| WHAT THE EXERCISE ASKS |
Will you transcribe all the entries word for word, skipping the pictures they hold?

| ENTRIES SHOWN |
::::

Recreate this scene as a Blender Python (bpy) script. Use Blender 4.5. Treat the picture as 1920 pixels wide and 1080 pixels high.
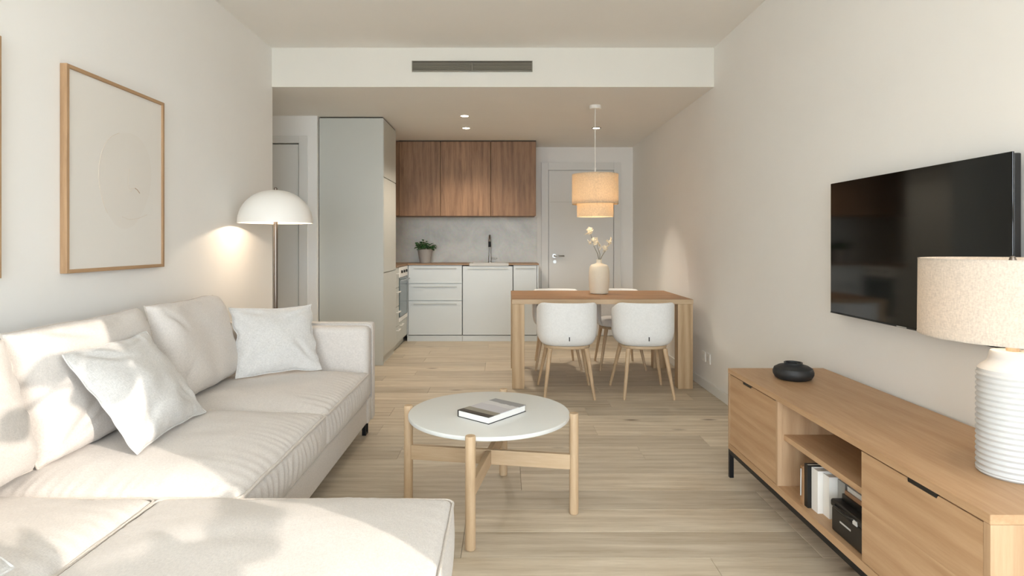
import bpy, bmesh, math, random
from mathutils import Vector, Matrix, noise, Quaternion

# ------------------------------------------------------------------ scene, camera, light
scene = bpy.context.scene
for o in list(bpy.data.objects):
    bpy.data.objects.remove(o)
COL = scene.collection
R = math.radians

EYE = 1.20
cam_d = bpy.data.cameras.new('camera')
cam_d.sensor_width = 36.0
cam_d.lens = 36.0 * 1126.0 / 1920.0
cam_d.shift_x = (960 - 945) / 1920.0
cam_d.shift_y = (455 - 540) / 1920.0
cam_d.clip_start = 0.02
cam = bpy.data.objects.new('camera', cam_d)
COL.objects.link(cam)
cam.location = (0, 0, EYE)
cam.rotation_euler = (R(90), 0, 0)
scene.camera = cam

world = bpy.data.worlds.new('sky')
scene.world = world
world.use_nodes = True
bg = world.node_tree.nodes['Background']
bg.inputs['Color'].default_value = (0.815, 0.912, 1.0, 1)
bg.inputs['Strength'].default_value = 9.4

SUN_H = Vector((-0.841, 0.541, 0))          # horizontal travel of the sunlight
SUN_T = 0.355                               # drop per metre travelled
sun_d = bpy.data.lights.new('sun', 'SUN')
sun_d.energy = 2.7
sun_d.angle = R(0.4)
sun_d.color = (1.0, 0.89, 0.79)
sun = bpy.data.objects.new('sun', sun_d)
COL.objects.link(sun)
sun.rotation_euler = Vector((SUN_H.x, SUN_H.y, -SUN_T)).to_track_quat('-Z', 'Y').to_euler()
sun.location = (6, -6, 6)


def portal(loc, rot, sx, sy):
    d = bpy.data.lights.new('window_portal', 'AREA')
    d.shape = 'RECTANGLE'
    d.size, d.size_y = sx, sy
    d.cycles.is_portal = True
    o = bpy.data.objects.new('window_portal', d)
    o.location, o.rotation_euler = loc, rot
    COL.objects.link(o)


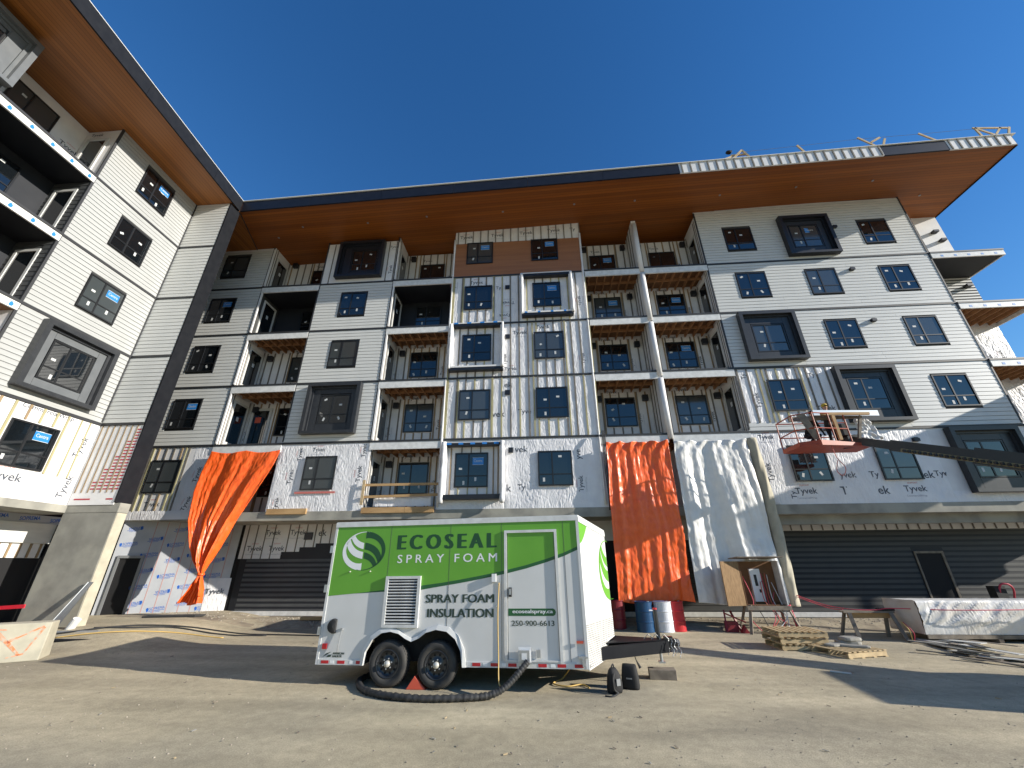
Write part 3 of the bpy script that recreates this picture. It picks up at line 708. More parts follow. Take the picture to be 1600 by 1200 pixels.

::::

| TASK RESPONSE |
Recreate this scene as a Blender Python (bpy) script. Use Blender 4.5. Treat the picture as 1920 pixels wide and 1080 pixels high.
import bpy, bmesh, math, random
from mathutils import Vector, Matrix, noise, Quaternion

# ------------------------------------------------------------------ scene, camera, light
scene = bpy.context.scene
for o in list(bpy.data.objects):
    bpy.data.objects.remove(o)
COL = scene.collection
R = math.radians

EYE = 1.20
cam_d = bpy.data.cameras.new('camera')
cam_d.sensor_width = 36.0
cam_d.lens = 36.0 * 1126.0 / 1920.0
cam_d.shift_x = (960 - 945) / 1920.0
cam_d.shift_y = (455 - 540) / 1920.0
cam_d.clip_start = 0.02
cam = bpy.data.objects.new('camera', cam_d)
COL.objects.link(cam)
cam.location = (0, 0, EYE)
cam.rotation_euler = (R(90), 0, 0)
scene.camera = cam

world = bpy.data.worlds.new('sky')
scene.world = world
world.use_nodes = True
bg = world.node_tree.nodes['Background']
bg.inputs['Color'].default_value = (0.815, 0.912, 1.0, 1)
bg.inputs['Strength'].default_value = 9.4

SUN_H = Vector((-0.841, 0.541, 0))          # horizontal travel of the sunlight
SUN_T = 0.355                               # drop per metre travelled
sun_d = bpy.data.lights.new('sun', 'SUN')
sun_d.energy = 2.7
sun_d.angle = R(0.4)
sun_d.color = (1.0, 0.89, 0.79)
sun = bpy.data.objects.new('sun', sun_d)
COL.objects.link(sun)
sun.rotation_euler = Vector((SUN_H.x, SUN_H.y, -SUN_T)).to_track_quat('-Z', 'Y').to_euler()
sun.location = (6, -6, 6)


def portal(loc, rot, sx, sy):
    d = bpy.data.lights.new('window_portal', 'AREA')
    d.shape = 'RECTANGLE'
    d.size, d.size_y = sx, sy
    d.cycles.is_portal = True
    o = bpy.data.objects.new('window_portal', d)
    o.location, o.rotation_euler = loc, rot
    COL.objects.link(o)


Write part 3 of the bpy script that recreates this picture. It picks up at line 708. More parts follow. Take the picture to be 1600 by 1200 pixels.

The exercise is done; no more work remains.